■ What you need to do:
Retype the listing that follows, exactly as written.

■ Supplied material:
<<<<
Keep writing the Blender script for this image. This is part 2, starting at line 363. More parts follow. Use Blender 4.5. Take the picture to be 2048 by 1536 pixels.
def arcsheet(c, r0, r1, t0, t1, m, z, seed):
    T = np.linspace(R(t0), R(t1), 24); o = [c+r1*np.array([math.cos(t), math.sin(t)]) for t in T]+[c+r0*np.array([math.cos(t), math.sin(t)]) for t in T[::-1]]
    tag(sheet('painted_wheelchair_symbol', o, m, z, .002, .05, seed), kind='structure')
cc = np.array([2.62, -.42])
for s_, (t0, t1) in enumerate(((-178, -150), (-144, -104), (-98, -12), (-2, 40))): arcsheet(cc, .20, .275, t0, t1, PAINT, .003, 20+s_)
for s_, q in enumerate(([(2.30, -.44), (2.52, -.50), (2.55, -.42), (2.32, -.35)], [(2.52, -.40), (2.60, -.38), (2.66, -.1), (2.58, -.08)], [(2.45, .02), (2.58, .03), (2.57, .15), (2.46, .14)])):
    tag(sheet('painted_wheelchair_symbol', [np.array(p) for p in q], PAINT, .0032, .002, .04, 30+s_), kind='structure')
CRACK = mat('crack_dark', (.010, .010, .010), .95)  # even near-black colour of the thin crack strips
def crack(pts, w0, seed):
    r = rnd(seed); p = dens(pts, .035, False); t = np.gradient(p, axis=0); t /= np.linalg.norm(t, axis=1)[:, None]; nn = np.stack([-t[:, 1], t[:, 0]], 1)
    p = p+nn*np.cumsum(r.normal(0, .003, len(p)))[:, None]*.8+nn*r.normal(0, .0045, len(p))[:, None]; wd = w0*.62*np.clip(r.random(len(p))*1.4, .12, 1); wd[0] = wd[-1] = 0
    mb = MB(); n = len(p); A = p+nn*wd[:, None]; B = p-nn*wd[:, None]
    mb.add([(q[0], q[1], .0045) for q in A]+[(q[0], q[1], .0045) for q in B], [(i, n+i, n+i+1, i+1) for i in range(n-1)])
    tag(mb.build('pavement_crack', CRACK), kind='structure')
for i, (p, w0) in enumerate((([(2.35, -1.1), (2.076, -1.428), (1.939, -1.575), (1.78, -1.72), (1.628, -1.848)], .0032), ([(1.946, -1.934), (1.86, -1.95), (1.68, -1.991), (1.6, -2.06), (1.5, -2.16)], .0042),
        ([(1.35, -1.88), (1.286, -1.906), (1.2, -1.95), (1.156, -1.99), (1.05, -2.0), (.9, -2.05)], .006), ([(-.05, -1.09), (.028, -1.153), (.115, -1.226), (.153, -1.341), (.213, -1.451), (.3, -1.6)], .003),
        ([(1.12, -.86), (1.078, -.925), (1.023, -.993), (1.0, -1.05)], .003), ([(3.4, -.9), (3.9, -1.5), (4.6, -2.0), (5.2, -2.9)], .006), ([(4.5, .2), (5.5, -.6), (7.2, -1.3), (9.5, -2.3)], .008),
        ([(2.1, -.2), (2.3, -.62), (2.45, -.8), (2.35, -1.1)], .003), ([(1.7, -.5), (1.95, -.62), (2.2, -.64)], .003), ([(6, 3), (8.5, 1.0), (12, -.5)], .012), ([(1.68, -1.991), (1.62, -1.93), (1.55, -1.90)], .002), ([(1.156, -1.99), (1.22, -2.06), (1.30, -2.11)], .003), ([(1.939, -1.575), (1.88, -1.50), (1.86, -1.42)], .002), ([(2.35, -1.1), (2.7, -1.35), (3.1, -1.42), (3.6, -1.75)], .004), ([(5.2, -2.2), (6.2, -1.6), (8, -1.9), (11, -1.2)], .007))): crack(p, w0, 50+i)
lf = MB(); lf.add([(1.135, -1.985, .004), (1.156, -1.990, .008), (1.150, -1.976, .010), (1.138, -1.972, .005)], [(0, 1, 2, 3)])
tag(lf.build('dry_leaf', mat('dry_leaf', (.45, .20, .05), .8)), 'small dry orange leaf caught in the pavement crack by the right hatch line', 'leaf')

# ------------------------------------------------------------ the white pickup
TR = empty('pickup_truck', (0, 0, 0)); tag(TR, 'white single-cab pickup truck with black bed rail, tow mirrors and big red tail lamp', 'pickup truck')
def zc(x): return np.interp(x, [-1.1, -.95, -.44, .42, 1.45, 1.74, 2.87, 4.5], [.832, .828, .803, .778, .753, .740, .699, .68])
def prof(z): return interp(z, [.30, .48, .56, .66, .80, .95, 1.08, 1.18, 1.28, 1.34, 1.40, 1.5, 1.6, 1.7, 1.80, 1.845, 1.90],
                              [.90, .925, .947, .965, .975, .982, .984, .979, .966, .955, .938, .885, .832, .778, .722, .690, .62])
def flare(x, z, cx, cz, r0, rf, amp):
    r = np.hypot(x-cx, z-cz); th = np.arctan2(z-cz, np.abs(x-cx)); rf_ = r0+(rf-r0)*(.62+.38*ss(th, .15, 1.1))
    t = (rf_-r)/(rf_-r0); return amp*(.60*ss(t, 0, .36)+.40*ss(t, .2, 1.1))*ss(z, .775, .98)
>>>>
■ Solution to the exercise:
Keep writing the Blender script for this image. This is part 2, starting at line 363. More parts follow. Use Blender 4.5. Take the picture to be 2048 by 1536 pixels.
def arcsheet(c, r0, r1, t0, t1, m, z, seed):
    T = np.linspace(R(t0), R(t1), 24); o = [c+r1*np.array([math.cos(t), math.sin(t)]) for t in T]+[c+r0*np.array([math.cos(t), math.sin(t)]) for t in T[::-1]]
    tag(sheet('painted_wheelchair_symbol', o, m, z, .002, .05, seed), kind='structure')
cc = np.array([2.62, -.42])
for s_, (t0, t1) in enumerate(((-178, -150), (-144, -104), (-98, -12), (-2, 40))): arcsheet(cc, .20, .275, t0, t1, PAINT, .003, 20+s_)
for s_, q in enumerate(([(2.30, -.44), (2.52, -.50), (2.55, -.42), (2.32, -.35)], [(2.52, -.40), (2.60, -.38), (2.66, -.1), (2.58, -.08)], [(2.45, .02), (2.58, .03), (2.57, .15), (2.46, .14)])):
    tag(sheet('painted_wheelchair_symbol', [np.array(p) for p in q], PAINT, .0032, .002, .04, 30+s_), kind='structure')
CRACK = mat('crack_dark', (.010, .010, .010), .95)  # even near-black colour of the thin crack strips
def crack(pts, w0, seed):
    r = rnd(seed); p = dens(pts, .035, False); t = np.gradient(p, axis=0); t /= np.linalg.norm(t, axis=1)[:, None]; nn = np.stack([-t[:, 1], t[:, 0]], 1)
    p = p+nn*np.cumsum(r.normal(0, .003, len(p)))[:, None]*.8+nn*r.normal(0, .0045, len(p))[:, None]; wd = w0*.62*np.clip(r.random(len(p))*1.4, .12, 1); wd[0] = wd[-1] = 0
    mb = MB(); n = len(p); A = p+nn*wd[:, None]; B = p-nn*wd[:, None]
    mb.add([(q[0], q[1], .0045) for q in A]+[(q[0], q[1], .0045) for q in B], [(i, n+i, n+i+1, i+1) for i in range(n-1)])
    tag(mb.build('pavement_crack', CRACK), kind='structure')
for i, (p, w0) in enumerate((([(2.35, -1.1), (2.076, -1.428), (1.939, -1.575), (1.78, -1.72), (1.628, -1.848)], .0032), ([(1.946, -1.934), (1.86, -1.95), (1.68, -1.991), (1.6, -2.06), (1.5, -2.16)], .0042),
        ([(1.35, -1.88), (1.286, -1.906), (1.2, -1.95), (1.156, -1.99), (1.05, -2.0), (.9, -2.05)], .006), ([(-.05, -1.09), (.028, -1.153), (.115, -1.226), (.153, -1.341), (.213, -1.451), (.3, -1.6)], .003),
        ([(1.12, -.86), (1.078, -.925), (1.023, -.993), (1.0, -1.05)], .003), ([(3.4, -.9), (3.9, -1.5), (4.6, -2.0), (5.2, -2.9)], .006), ([(4.5, .2), (5.5, -.6), (7.2, -1.3), (9.5, -2.3)], .008),
        ([(2.1, -.2), (2.3, -.62), (2.45, -.8), (2.35, -1.1)], .003), ([(1.7, -.5), (1.95, -.62), (2.2, -.64)], .003), ([(6, 3), (8.5, 1.0), (12, -.5)], .012), ([(1.68, -1.991), (1.62, -1.93), (1.55, -1.90)], .002), ([(1.156, -1.99), (1.22, -2.06), (1.30, -2.11)], .003), ([(1.939, -1.575), (1.88, -1.50), (1.86, -1.42)], .002), ([(2.35, -1.1), (2.7, -1.35), (3.1, -1.42), (3.6, -1.75)], .004), ([(5.2, -2.2), (6.2, -1.6), (8, -1.9), (11, -1.2)], .007))): crack(p, w0, 50+i)
lf = MB(); lf.add([(1.135, -1.985, .004), (1.156, -1.990, .008), (1.150, -1.976, .010), (1.138, -1.972, .005)], [(0, 1, 2, 3)])
tag(lf.build('dry_leaf', mat('dry_leaf', (.45, .20, .05), .8)), 'small dry orange leaf caught in the pavement crack by the right hatch line', 'leaf')

# ------------------------------------------------------------ the white pickup
TR = empty('pickup_truck', (0, 0, 0)); tag(TR, 'white single-cab pickup truck with black bed rail, tow mirrors and big red tail lamp', 'pickup truck')
def zc(x): return np.interp(x, [-1.1, -.95, -.44, .42, 1.45, 1.74, 2.87, 4.5], [.832, .828, .803, .778, .753, .740, .699, .68])
def prof(z): return interp(z, [.30, .48, .56, .66, .80, .95, 1.08, 1.18, 1.28, 1.34, 1.40, 1.5, 1.6, 1.7, 1.80, 1.845, 1.90],
                              [.90, .925, .947, .965, .975, .982, .984, .979, .966, .955, .938, .885, .832, .778, .722, .690, .62])
def flare(x, z, cx, cz, r0, rf, amp):
    r = np.hypot(x-cx, z-cz); th = np.arctan2(z-cz, np.abs(x-cx)); rf_ = r0+(rf-r0)*(.62+.38*ss(th, .15, 1.1))
    t = (rf_-r)/(rf_-r0); return amp*(.60*ss(t, 0, .36)+.40*ss(t, .2, 1.1))*ss(z, .775, .98)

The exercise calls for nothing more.